The respondent relies upon the view taken in Sanders v. Frankfort etc. Ins. Co., 72 N. H. 485, 57 Atl. 655, 101 Am. St. 688. In that case the court held that the obligation of the company to “defend” suits brought against the assured and covered by the policy meant “to successfully defend,” and that after final judgment payment is ordinarily the only defense. This view was criticised in O’Connell v. Bolster, supra, by the supreme judicial court of Massachusetts, and in Cayard v. Robertson etc., by the supreme court of Tennessee, and is opposed to the great weight of authority. Moreover, it seems to us a strained construction of a contract that, in respect to the matters involved here, is entirely clear and unambiguous. The learned trial court said that he was disposed to follow the reasoning of the Sanders case, because it was fairer and less technical; and counsel argue that the construction there announced is in harmony with the principles of equity and justice. This depends altogether upon the point of view. The respondent has no rights in the policy, either legal or equitable. The policy was not written for his protection, but it was written for the purpose of indemnifying the insured against loss sustained and paid. Clause N does not militate against this view. The actual payment of the loss by the assured as provided in clause D is a condition precedent to the right in any one to maintain an action upon the policy.

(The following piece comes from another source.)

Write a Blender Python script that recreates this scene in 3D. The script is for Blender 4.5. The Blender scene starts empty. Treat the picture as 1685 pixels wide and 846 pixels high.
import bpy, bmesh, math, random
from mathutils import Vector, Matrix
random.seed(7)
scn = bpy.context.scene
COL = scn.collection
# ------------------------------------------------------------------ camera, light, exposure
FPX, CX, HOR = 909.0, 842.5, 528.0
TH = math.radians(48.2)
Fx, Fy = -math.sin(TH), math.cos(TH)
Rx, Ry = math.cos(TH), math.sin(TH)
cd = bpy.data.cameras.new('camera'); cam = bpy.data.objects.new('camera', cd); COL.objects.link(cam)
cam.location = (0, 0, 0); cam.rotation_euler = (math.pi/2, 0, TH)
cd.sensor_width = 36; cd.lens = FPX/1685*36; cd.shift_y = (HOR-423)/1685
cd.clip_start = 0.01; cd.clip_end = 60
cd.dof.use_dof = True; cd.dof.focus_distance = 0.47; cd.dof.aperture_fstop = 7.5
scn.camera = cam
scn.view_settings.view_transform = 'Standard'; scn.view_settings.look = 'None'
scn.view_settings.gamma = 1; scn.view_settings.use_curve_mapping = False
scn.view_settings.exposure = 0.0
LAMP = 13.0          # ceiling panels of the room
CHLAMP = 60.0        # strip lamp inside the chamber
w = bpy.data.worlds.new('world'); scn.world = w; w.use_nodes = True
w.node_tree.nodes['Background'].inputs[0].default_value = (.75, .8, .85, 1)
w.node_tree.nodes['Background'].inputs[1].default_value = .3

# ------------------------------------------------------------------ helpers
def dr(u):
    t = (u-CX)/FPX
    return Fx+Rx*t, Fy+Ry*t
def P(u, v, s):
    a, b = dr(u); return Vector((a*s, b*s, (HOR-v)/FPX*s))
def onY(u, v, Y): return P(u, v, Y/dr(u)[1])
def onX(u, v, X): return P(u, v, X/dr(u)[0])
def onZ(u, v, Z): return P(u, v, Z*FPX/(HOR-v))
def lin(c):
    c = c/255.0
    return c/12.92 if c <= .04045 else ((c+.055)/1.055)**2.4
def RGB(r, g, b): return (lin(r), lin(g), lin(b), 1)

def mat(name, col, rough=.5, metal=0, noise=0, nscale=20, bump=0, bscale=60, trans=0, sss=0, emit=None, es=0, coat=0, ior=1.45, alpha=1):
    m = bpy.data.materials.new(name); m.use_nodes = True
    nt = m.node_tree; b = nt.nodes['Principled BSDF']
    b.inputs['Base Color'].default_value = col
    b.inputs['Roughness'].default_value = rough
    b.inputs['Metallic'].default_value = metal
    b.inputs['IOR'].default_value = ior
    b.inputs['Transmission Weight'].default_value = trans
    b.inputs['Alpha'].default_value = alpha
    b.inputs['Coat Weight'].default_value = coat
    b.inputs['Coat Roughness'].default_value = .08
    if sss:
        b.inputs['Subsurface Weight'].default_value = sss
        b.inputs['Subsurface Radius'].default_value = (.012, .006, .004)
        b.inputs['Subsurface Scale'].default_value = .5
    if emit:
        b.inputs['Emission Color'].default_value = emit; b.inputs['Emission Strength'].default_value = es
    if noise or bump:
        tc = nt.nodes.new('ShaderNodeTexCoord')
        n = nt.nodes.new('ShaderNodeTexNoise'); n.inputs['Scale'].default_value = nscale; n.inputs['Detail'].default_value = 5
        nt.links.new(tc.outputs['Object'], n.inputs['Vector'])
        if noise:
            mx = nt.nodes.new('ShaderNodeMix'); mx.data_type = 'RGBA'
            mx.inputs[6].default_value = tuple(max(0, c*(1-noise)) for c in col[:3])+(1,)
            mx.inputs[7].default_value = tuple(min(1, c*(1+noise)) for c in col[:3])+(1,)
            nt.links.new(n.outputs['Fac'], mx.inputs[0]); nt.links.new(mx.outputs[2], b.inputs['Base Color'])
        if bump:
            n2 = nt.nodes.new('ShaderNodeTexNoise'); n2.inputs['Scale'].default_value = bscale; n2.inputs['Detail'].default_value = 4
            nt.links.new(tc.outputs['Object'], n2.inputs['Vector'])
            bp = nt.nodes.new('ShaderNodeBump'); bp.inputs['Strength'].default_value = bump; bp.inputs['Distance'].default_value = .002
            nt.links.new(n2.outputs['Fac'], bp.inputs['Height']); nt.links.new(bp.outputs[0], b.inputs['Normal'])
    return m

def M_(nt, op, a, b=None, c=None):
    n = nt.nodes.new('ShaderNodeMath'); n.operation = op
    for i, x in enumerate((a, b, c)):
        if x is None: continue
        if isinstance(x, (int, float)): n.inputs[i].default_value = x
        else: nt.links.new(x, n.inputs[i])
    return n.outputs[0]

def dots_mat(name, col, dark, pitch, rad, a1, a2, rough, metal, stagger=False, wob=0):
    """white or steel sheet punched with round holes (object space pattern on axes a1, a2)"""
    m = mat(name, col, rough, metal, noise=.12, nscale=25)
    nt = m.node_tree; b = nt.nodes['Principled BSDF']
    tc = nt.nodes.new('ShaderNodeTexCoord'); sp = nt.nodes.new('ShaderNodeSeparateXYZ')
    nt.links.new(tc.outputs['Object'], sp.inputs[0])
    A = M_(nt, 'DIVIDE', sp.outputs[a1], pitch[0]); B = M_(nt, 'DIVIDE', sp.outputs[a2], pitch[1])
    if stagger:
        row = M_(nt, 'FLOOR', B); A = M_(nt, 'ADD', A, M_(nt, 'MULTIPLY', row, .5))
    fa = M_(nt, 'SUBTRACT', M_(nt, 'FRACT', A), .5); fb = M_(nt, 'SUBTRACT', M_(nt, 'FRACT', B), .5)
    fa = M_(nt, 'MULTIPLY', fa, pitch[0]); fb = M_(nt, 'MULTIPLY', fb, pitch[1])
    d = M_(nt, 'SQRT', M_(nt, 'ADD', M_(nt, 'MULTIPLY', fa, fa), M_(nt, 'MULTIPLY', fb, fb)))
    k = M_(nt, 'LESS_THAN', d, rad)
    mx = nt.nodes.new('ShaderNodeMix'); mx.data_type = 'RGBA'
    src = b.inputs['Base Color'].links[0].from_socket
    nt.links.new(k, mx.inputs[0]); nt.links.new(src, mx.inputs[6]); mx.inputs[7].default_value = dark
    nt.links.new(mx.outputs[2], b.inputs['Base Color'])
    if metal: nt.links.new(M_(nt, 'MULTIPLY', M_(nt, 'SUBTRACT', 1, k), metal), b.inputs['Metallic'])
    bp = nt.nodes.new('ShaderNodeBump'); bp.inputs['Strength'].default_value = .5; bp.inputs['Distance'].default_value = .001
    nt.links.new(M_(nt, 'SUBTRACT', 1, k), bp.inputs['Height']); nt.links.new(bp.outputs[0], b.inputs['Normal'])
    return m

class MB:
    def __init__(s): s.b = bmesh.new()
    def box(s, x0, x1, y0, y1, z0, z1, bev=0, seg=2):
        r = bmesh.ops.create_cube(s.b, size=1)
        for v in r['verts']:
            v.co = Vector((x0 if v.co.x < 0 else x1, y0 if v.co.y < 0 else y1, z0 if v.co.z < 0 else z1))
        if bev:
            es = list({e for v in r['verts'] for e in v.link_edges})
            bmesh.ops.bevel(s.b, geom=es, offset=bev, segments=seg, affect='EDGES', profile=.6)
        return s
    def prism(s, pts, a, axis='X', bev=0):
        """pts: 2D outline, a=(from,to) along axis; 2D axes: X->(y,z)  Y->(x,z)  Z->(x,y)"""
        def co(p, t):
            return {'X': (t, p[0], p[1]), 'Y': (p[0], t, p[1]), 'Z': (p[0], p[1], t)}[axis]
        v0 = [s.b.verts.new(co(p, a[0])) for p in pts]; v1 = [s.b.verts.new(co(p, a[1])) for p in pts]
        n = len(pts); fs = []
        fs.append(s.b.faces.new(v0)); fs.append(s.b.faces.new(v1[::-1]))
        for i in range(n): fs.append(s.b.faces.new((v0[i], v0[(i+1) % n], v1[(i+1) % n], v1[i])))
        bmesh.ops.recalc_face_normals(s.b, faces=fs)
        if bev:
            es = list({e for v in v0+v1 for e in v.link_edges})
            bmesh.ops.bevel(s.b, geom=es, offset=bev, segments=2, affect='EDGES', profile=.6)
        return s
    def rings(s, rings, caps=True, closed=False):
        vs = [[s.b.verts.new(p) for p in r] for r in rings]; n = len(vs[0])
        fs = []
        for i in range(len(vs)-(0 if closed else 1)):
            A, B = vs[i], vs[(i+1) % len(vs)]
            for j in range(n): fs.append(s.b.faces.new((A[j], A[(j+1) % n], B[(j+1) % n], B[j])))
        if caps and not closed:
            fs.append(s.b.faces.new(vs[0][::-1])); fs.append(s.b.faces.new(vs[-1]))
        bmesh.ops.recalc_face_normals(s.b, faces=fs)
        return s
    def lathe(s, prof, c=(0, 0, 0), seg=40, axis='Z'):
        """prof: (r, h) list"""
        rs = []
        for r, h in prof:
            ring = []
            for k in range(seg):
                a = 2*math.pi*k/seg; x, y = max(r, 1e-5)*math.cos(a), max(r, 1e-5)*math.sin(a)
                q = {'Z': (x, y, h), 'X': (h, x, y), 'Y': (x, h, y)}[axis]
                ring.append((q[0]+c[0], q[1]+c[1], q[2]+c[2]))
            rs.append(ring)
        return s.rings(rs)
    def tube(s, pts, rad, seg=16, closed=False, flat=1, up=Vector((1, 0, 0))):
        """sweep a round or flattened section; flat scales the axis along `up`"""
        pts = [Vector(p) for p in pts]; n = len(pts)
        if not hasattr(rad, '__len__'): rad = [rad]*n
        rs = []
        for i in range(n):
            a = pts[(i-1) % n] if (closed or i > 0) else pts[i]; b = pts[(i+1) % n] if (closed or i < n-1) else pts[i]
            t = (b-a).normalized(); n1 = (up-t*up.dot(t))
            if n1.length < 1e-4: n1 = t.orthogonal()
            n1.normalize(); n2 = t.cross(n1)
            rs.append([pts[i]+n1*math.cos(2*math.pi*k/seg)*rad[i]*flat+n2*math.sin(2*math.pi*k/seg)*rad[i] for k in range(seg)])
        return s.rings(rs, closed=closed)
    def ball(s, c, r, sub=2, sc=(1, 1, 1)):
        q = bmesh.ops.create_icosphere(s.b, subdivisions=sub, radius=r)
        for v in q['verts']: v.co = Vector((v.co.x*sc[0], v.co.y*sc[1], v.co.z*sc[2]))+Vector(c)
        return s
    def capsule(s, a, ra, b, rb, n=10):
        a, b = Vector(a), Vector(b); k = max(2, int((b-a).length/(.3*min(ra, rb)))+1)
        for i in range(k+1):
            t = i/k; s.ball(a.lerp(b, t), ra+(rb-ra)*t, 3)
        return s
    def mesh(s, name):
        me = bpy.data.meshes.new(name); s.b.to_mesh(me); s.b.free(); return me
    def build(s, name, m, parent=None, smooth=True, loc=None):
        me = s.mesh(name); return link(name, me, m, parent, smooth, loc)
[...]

*37The parol testimony is equally unavailing to the respondent. If Hancock made the promise, it is within the statute of frauds if it be treated as a promise to pay the debt of the Gerricks. On the other hand, if it be treated as a promise to pay a debt which the respondent was asserting against the appellant as he contends, there was no consideration to support it and the elements of estoppel are not present. The respondent in his first reply alleges that the Gerricks became insolvent “about the time of the entry of the judgment.” This was October 29. The promise relied upon was made on December 12. The record is barren of evidence of any change in the financial condition of the Gerricks after that date. The plain implication, however, is that it did not change between those dates. The respondent’s rights were in no wise affected or changed between the date of the promise and the date of suing out of the writ of garnishment. Under such circumstances, there is no estoppel established against the appellant. Warder v. Baker, 54 Wis. 49, 11 N. W. 342; Sears v. Thompson, 72 Iowa 61, 33 N. W. 364. As was well said in the Warder case; if the promise constituted a liability, “then the plaintiff ought to be permitted to plead in the first instance, not that the defendant owed him any debt, but that, previous to the commencement of the action, he had admitted his indebtedness, and, relying upon such admission, he brought his action to recover the same.”

It is patent that, when the respondent sued out the writ and up to the time he filed his last and amended reply, he was relying upon an indebtedness due from the appellant to the Gerricks. He alleges the indebtedness in his affidavit, and in substance reasserts it in his reply to the first answer. It was only upon this theory that the statute gave him a right to the writ. Subject to exceptions not here present, the plaintiff in garnishment can get no better right to the debt garnished than his debtor has; and if the latter has no right in or to the debt, the former acquired none in the garnishment. Bellingham Bay Boom Co. v. Brisbois, 14 Wash. 173, 44 Pac. *38153, 46 Pac. 238; Allen v. Aetna Life Ins. Co., 145 Fed. 881; North Chicago Rolling Mill Co. v. St. Louis Ore & Steel Co., 152 U. S. 596.

Moreover, the rule is well settled that the plaintiff cannot by a subsequent pleading introduce a cause of action different from that set forth in his complaint. Clemmons v. McGeer, 63 Wash. 446, 115 Pac. 1081. This rule means that the respondent could not sue out his writ upon the allegation that the appellant owed the Gerricks, and then recover upon the theory that it owed him. We have preferred, however, to rest the case upon the principle that the appellant’s liability was to the assured only. It follows that no other can question the finality of the settlement. .

The judgment is reversed, with directions to enter a judgment for the appellant;

Mount, Parker, Morris, and Chadwick, JJ., concur.